▶ [Brief] Locate each line with the string "picture" in the listing below and copy it.

▶ [Data shown]

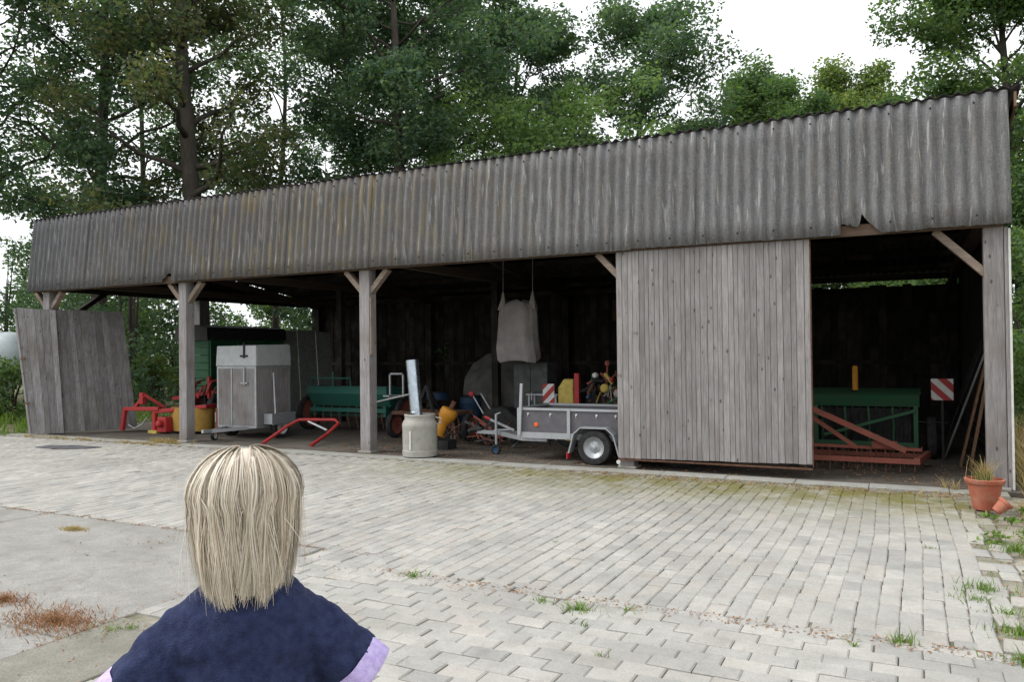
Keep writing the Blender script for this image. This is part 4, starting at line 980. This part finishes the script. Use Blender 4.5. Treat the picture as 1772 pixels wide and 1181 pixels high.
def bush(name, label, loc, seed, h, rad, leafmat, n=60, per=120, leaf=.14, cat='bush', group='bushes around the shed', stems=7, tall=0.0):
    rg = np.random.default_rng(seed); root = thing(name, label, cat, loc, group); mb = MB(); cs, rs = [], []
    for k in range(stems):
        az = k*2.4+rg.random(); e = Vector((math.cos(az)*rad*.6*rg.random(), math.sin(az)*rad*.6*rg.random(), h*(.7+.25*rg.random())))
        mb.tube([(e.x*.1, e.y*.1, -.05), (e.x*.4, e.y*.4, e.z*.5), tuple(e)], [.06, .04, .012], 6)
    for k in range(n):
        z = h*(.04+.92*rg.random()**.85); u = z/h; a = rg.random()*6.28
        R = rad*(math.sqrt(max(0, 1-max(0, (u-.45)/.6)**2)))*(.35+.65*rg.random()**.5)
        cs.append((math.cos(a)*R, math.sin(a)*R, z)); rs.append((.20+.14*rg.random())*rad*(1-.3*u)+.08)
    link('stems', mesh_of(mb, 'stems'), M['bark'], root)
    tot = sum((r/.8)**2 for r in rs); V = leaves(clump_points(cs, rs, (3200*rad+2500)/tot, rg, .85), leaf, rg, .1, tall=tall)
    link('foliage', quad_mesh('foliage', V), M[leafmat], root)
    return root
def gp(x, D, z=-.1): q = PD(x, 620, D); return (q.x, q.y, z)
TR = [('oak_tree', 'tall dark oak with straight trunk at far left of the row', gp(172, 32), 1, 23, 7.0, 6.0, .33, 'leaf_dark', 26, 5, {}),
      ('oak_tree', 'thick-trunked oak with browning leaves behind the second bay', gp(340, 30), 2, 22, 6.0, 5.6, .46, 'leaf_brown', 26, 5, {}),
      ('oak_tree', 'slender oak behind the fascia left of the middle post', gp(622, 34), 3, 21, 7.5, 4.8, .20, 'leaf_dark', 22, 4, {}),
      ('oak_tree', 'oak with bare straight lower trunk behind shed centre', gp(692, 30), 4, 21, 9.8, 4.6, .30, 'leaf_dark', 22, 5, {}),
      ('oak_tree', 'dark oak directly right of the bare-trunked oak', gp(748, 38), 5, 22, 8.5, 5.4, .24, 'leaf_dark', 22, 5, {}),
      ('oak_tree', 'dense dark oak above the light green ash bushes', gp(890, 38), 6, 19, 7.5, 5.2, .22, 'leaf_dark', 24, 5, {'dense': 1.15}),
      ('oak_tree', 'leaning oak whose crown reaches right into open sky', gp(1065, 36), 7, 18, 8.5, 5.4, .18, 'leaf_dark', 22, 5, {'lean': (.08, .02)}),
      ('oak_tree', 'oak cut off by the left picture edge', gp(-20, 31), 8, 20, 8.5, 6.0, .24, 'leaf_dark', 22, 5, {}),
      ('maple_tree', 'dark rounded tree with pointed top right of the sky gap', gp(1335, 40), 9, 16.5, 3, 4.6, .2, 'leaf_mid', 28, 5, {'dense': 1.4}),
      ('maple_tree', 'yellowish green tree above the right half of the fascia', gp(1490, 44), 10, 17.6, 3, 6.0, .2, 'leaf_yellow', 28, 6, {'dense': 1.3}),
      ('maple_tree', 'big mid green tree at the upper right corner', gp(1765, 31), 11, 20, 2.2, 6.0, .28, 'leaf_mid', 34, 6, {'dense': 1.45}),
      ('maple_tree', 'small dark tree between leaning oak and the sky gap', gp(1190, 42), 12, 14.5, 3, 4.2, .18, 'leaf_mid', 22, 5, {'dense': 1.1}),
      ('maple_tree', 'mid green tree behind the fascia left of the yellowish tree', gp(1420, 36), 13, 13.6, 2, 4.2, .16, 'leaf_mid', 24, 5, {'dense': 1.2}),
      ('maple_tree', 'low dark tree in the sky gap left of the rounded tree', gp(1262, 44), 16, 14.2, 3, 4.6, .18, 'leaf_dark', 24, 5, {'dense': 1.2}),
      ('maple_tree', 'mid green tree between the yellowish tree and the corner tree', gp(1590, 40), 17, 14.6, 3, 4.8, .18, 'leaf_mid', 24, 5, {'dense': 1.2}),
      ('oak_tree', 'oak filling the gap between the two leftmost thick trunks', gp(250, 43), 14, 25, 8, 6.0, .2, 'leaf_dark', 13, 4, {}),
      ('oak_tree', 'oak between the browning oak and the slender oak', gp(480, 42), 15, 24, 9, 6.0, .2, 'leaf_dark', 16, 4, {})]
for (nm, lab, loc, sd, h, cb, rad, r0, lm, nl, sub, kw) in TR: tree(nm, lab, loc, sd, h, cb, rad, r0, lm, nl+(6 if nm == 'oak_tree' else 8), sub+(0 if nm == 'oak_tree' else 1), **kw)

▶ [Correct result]
Keep writing the Blender script for this image. This is part 4, starting at line 980. This part finishes the script. Use Blender 4.5. Treat the picture as 1772 pixels wide and 1181 pixels high.
      ('oak_tree', 'oak cut off by the left picture edge', gp(-20, 31), 8, 20, 8.5, 6.0, .24, 'leaf_dark', 22, 5, {}),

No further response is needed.